Nelson, a career minor league defenseman (he played three NHL games with the Penguins and Capitals), turned to coaching and twice led Muskegon to the Unitee Hockey League championship. He was on the staff of the NHL's Atlanta Thrashers for two years before returning to minor pro with the Barons, and he interviewed for the Oilers' top job over the summer. "We love him here," Teter laughs.

Here's Nelson discussing the Barons' training camp on Thursday before their first pair of preseason games (Friday and Saturday), the only two they'll have before their schedule begins next Friday when they visit the Lake Erie Monsters.

Eberle and Nugent-Hopkins won't play in either of the preseason contests, a home-and-home encounter against the Houston Aeros. Nelson has to whittle down the number of players he has in camp and make some decisions on who stays and who will be sent to the Oilers' ECHL club in Stockton, CA.

When the roster is set, the young Oilers stars will join a Barons team that's already filled with Edmonton prospects, most of whom are returning, especially at forward. The Barons finished first in the AHL's Western Conference last season, second overall in the league, and went to the Conference Championship round before bowing to Toronto in five games, with some of their defensive deficiencies exploited by the Marlies' strong forecheck.

As Oilers fans know, upgrading on the blueline is their team's biggest need, not just at the NHL level, but throughout the organization. The club made that a priority last June, drafting four d-men with their nine picks plus signing Schultz. Although last year's Barons weren't especially strong defensively, after watching the team's training camp Teter says, "This season our D is for the most part incredibly young, but their skill level is much higher. With Schultz, I am hoping we see a much stronger D." She  names a pair of those blueline prospects: Brandon Davidson and Taylor Fedun, an ECAC first team All-Star out of Princeton who broke his leg last preseason with the Oilers while chasing the puck on an icing call. He's recovered and Teter is impressed with his progress.

The Barons averaged a bit under 4,000 fans per game last season, in only their second year of operation. They face pretty stiff competition from college football and the NBA's Thunder, but Teter thinks the team's recent success and the addition of the young NHL stars could boost their visibility.

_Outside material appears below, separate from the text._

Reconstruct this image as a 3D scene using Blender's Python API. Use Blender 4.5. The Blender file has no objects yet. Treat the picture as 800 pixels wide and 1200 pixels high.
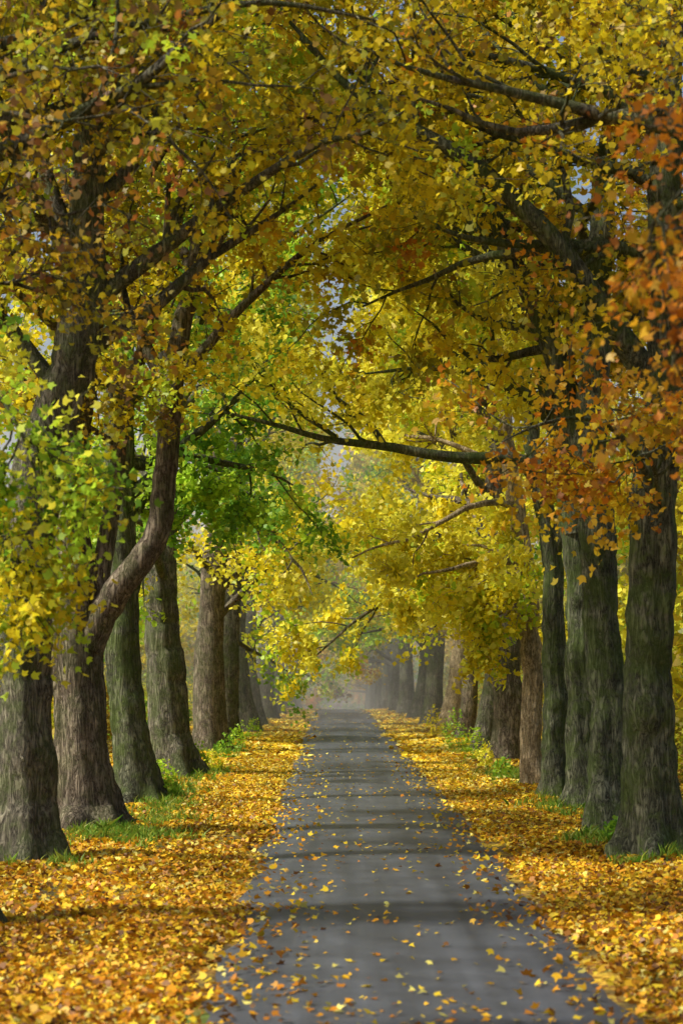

The Barons are also doing a good deal more marketing and advertising, she said, plus they've minimized their scheduling conflicts with the Thunder, a problem last season due to the NBA's redrawn lockout-truncated schedule. "A lot of the local hockey fans are also basketball fans," she said.

Like other NHL clubs, the Oilers are doing their best to keep their minor league affiliates front and center for fans of the parent club, with regular updates -- including detailed game previews -- on the Barons and links to listen to their games online.

Once the AHL regular season starts, fans will be able to watch the Barons -- and all AHL teams -- play via the league's AHL Live video on demand feature. It's more expensive than the NHL's Center Ice package and the quality of the video is not as good. But, then again, there is no Center Ice package right now, is there?

As long as the NHL is shut down, the Barons will be one of the clubs well worth watching. We'll check back with them periodically in the weeks to come.